Dryden, in his prologues, makes frequent mention of the Dorset Gardens Theatre, more especially in the address on the opening of the new Drury Lane, March, 1674. The Whitefriars house, under Davenant, had been the first to introduce regular scenery, and it prided itself on stage pomp and show. The year before, in Shadwell's opera of The Tempest, or the Enchanted Island, the machinery was very costly, and one scene, in which the spirits flew away with the wicked duke's table and viands just as the company was sitting down, had excited the town to enthusiasm. Psyche, another opera by Shadwell, perhaps adapted from Molière's Court spectacle, had succeeded the Tempest. St. André and his French dancers were probably engaged in Shadwell's piece. The king, whose taste and good sense the poet praises, had recommended simplicity of dress and frugality of ornament. This Dryden took care to well remember. He says:

"You who each day can theatres behold,
Like Nero's palace, shining all in gold,
Our mean, ungilded stage will scorn, we fear,
And for the homely room disdain the cheer."

Then he brings in the dictum of the king:—

"Yet if some pride with want may be allowed,
We in our plainness may be justly proud:
Our royal master willed it should be so;
Whate'er he's pleased to own can need no show.
That sacred name gives ornament and grace,
And, like his stamp, makes basest metal pass.
'Twere folly now a stately pile to raise,
To build a playhouse, while you throw down plays.
While scenes, machines, and empty operas reign,
And for the pencil you the pen disdain:
While troops of famished Frenchmen hither drive,
And laugh at those upon whose alms they live,
Old English authors vanish, and give place
To these new conquerors of the Norman race."

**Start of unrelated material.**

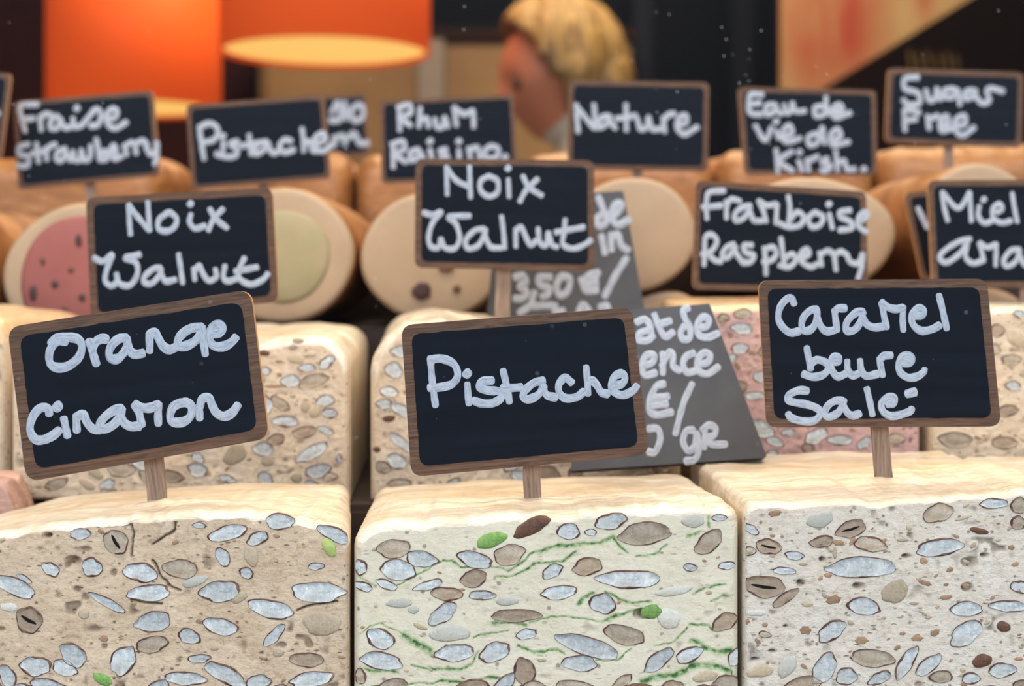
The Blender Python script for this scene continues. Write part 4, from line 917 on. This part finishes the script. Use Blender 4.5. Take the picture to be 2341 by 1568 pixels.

And when, in 1671, the burnt-out Drury Lane company had removed to the Portugal Street Theatre, Dryden had said, in the same strain,—

"So we expect the lovers, braves, and wits;
The gaudy house with scenes will serve for cits."

In another epilogue Dryden alludes sarcastically to the death of Mr. Scroop, a young rake of fortune, who had just been run through by Sir Thomas Armstrong, a sworn friend of the Duke of Monmouth, in a quarrel at the Dorset Gardens Theatre, and died soon after. This fatal affray took place during the representation of Davenant's adaptation of Macbeth.

From Dryden's various prologues and epilogues we cull many sharply-outlined and bright-coloured pictures of the wild and riotous audiences of those evil days. We see again the "hot Burgundians" in the upper boxes wooing the masked beauties, crying "bon" to the French dancers and beating cadence to the music that had stirred even the stately Court of Versailles. Again we see the scornful critics, bunched with glistening ribbons, shaking back their cascades of blonde hair, lolling contemptuously on the foremost benches, and "looking big through their curls." There from "Fop's Corner" rises the tipsy laugh, the prattle, and the chatter, as the dukes and lords, the wits and courtiers, practise what Dryden calls "the diving bow," or "the toss and the new French wallow"—the diving bow being especially admired, because it—

"With a shog casts all the hair before,
Till he, with full decorum, brings it back,
And rises with a water-spaniel's shake."

Nor does the poet fail to recall the affrays in the upper boxes, when some quarrelsome rake was often pinned to the wainscoat by the sword of his insulted rival. Below, at the door, the Flemish horses and the heavy gilded coach, lighted by flambeaux, are waiting for the noisy gallant, and will take back only his corpse.